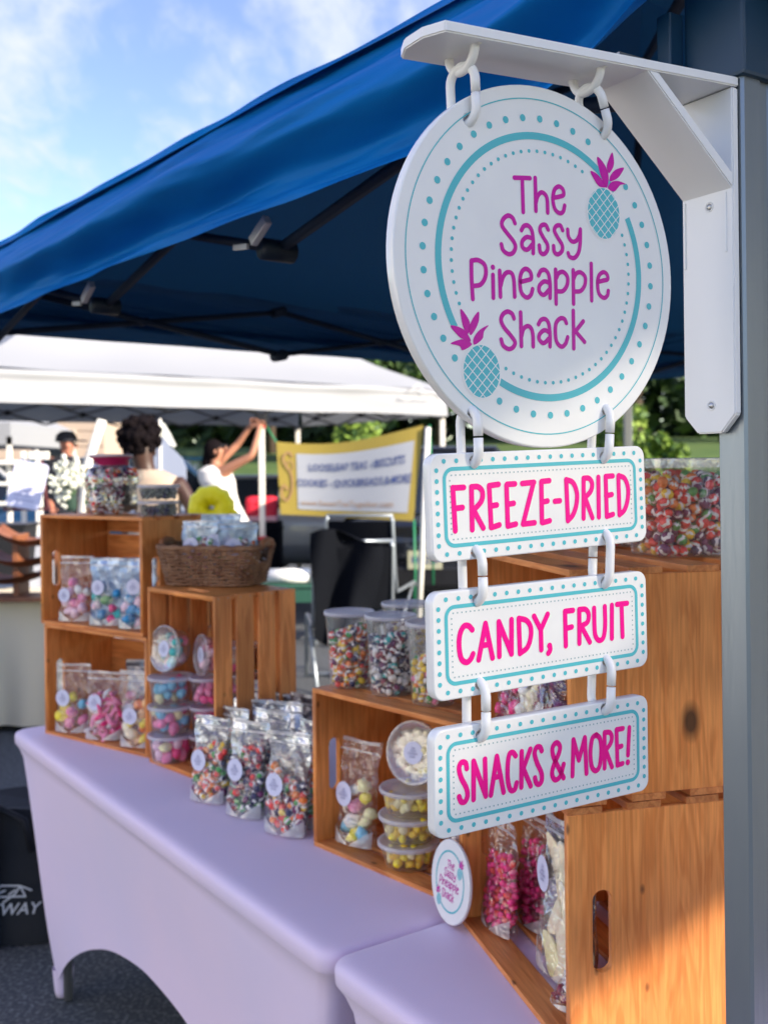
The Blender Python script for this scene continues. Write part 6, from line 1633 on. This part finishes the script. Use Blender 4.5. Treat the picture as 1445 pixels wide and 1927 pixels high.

* * *

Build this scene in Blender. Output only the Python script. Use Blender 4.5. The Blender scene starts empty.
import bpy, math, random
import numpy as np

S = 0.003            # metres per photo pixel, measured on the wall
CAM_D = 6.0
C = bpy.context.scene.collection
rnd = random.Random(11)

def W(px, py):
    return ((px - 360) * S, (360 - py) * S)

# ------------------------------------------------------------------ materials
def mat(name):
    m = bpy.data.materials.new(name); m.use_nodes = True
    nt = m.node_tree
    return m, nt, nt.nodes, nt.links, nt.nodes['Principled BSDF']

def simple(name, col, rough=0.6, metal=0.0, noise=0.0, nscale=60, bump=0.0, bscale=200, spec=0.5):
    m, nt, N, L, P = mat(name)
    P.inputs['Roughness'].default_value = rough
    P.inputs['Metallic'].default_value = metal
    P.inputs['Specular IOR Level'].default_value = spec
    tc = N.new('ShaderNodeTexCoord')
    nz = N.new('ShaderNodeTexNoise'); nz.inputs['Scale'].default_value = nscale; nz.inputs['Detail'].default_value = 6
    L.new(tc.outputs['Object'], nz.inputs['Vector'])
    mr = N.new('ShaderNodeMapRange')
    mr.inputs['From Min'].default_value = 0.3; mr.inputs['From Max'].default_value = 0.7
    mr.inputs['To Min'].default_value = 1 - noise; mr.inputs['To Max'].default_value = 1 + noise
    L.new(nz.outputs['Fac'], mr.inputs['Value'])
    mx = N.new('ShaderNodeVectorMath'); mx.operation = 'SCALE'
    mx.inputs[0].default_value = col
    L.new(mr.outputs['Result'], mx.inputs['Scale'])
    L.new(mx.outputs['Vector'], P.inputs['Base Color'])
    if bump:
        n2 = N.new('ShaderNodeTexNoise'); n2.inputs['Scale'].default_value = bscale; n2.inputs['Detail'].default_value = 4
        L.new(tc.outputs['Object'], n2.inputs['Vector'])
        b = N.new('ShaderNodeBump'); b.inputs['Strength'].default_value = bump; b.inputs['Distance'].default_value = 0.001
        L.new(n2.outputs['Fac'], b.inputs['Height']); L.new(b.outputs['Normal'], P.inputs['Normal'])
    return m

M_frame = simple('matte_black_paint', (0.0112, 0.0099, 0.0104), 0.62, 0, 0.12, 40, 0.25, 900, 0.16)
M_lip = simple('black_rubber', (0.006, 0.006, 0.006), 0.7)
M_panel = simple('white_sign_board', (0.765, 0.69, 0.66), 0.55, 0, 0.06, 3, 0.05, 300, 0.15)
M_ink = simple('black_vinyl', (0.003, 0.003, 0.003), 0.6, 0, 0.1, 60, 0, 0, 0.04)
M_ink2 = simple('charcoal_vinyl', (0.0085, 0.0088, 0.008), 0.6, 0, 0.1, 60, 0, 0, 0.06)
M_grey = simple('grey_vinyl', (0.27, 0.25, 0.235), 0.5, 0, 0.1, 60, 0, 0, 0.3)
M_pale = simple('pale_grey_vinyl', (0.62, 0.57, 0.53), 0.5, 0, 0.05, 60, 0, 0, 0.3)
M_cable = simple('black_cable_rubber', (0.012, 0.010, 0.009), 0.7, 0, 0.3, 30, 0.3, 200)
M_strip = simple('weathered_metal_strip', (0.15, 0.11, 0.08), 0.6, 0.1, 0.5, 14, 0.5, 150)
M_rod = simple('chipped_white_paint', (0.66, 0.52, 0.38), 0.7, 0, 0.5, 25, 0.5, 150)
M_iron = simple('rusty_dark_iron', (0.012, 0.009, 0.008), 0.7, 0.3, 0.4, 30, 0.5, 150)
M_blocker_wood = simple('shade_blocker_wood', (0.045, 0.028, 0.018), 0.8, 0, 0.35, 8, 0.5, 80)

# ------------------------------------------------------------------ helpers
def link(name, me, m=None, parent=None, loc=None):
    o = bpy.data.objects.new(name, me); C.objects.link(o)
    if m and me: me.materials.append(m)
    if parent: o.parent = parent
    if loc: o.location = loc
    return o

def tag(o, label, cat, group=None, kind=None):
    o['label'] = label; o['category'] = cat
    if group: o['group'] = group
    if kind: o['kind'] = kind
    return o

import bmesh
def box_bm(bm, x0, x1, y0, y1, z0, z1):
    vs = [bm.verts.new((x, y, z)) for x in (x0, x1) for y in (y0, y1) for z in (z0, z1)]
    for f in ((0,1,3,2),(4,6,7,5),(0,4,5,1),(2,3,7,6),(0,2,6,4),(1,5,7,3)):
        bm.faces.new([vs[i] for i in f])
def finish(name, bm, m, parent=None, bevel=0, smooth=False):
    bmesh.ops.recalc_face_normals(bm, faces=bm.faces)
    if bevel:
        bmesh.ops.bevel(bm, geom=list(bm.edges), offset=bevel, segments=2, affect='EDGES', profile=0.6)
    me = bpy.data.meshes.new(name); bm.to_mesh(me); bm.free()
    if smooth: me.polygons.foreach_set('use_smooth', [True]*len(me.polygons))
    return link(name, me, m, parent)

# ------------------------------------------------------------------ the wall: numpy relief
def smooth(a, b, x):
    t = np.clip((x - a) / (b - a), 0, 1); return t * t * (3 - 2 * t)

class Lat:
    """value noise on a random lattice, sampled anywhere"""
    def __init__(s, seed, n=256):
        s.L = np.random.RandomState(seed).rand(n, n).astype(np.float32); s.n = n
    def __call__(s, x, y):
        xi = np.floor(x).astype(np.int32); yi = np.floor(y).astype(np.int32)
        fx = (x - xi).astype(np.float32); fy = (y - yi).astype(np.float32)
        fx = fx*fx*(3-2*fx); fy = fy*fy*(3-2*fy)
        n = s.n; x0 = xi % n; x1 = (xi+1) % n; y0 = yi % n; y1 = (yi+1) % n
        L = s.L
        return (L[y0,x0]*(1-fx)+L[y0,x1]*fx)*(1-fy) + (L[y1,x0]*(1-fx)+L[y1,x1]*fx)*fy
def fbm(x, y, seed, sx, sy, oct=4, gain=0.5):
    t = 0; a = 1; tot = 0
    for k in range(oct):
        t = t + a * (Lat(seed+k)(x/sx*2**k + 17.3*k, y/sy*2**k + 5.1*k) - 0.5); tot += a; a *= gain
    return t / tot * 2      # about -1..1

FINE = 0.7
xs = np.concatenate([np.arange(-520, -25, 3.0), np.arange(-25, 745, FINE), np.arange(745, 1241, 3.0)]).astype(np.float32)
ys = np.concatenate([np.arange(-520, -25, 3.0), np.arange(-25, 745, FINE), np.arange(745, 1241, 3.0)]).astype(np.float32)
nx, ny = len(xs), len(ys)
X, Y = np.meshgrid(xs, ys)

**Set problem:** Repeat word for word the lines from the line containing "Build this scene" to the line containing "return ((px - 360) * S, (360 - py) * S)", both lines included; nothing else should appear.

**Completed exercise:**
Build this scene in Blender. Output only the Python script. Use Blender 4.5. The Blender scene starts empty.
import bpy, math, random
import numpy as np

S = 0.003            # metres per photo pixel, measured on the wall
CAM_D = 6.0
C = bpy.context.scene.collection
rnd = random.Random(11)

def W(px, py):
    return ((px - 360) * S, (360 - py) * S)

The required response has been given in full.